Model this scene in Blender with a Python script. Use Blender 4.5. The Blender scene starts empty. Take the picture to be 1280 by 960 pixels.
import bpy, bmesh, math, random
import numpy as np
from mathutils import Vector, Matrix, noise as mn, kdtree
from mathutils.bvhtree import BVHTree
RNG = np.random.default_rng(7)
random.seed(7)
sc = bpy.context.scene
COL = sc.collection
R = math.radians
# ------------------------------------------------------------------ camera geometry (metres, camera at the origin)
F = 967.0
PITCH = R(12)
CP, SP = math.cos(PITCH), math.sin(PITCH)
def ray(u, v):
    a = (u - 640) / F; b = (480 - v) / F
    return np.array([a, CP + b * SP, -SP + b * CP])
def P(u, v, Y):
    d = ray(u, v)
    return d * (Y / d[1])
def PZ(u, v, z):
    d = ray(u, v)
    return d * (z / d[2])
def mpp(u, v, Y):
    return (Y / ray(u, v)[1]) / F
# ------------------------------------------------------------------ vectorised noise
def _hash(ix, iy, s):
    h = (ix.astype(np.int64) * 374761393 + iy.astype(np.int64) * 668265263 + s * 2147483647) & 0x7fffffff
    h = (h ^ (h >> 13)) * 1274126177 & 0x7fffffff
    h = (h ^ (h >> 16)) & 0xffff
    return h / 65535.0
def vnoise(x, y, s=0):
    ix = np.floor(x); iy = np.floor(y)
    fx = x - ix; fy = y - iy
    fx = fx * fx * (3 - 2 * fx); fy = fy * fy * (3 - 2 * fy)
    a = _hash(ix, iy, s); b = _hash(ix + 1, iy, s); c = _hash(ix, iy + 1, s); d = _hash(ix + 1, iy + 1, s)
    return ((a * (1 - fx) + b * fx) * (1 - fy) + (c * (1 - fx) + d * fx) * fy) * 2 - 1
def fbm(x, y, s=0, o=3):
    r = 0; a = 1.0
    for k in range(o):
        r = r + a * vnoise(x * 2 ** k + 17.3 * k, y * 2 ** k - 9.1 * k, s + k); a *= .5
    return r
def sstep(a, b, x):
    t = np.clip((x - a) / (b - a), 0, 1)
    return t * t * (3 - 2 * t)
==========
AIM OF THE TASK:
Print back all the lines verbatim.

CORRECT OUTPUT:
Model this scene in Blender with a Python script. Use Blender 4.5. The Blender scene starts empty. Take the picture to be 1280 by 960 pixels.
import bpy, bmesh, math, random
import numpy as np
from mathutils import Vector, Matrix, noise as mn, kdtree
from mathutils.bvhtree import BVHTree
RNG = np.random.default_rng(7)
random.seed(7)
sc = bpy.context.scene
COL = sc.collection
R = math.radians
# ------------------------------------------------------------------ camera geometry (metres, camera at the origin)
F = 967.0
PITCH = R(12)
CP, SP = math.cos(PITCH), math.sin(PITCH)
def ray(u, v):
    a = (u - 640) / F; b = (480 - v) / F
    return np.array([a, CP + b * SP, -SP + b * CP])
def P(u, v, Y):
    d = ray(u, v)
    return d * (Y / d[1])
def PZ(u, v, z):
    d = ray(u, v)
    return d * (z / d[2])
def mpp(u, v, Y):
    return (Y / ray(u, v)[1]) / F
# ------------------------------------------------------------------ vectorised noise
def _hash(ix, iy, s):
    h = (ix.astype(np.int64) * 374761393 + iy.astype(np.int64) * 668265263 + s * 2147483647) & 0x7fffffff
    h = (h ^ (h >> 13)) * 1274126177 & 0x7fffffff
    h = (h ^ (h >> 16)) & 0xffff
    return h / 65535.0
def vnoise(x, y, s=0):
    ix = np.floor(x); iy = np.floor(y)
    fx = x - ix; fy = y - iy
    fx = fx * fx * (3 - 2 * fx); fy = fy * fy * (3 - 2 * fy)
    a = _hash(ix, iy, s); b = _hash(ix + 1, iy, s); c = _hash(ix, iy + 1, s); d = _hash(ix + 1, iy + 1, s)
    return ((a * (1 - fx) + b * fx) * (1 - fy) + (c * (1 - fx) + d * fx) * fy) * 2 - 1
def fbm(x, y, s=0, o=3):
    r = 0; a = 1.0
    for k in range(o):
        r = r + a * vnoise(x * 2 ** k + 17.3 * k, y * 2 ** k - 9.1 * k, s + k); a *= .5
    return r
def sstep(a, b, x):
    t = np.clip((x - a) / (b - a), 0, 1)
    return t * t * (3 - 2 * t)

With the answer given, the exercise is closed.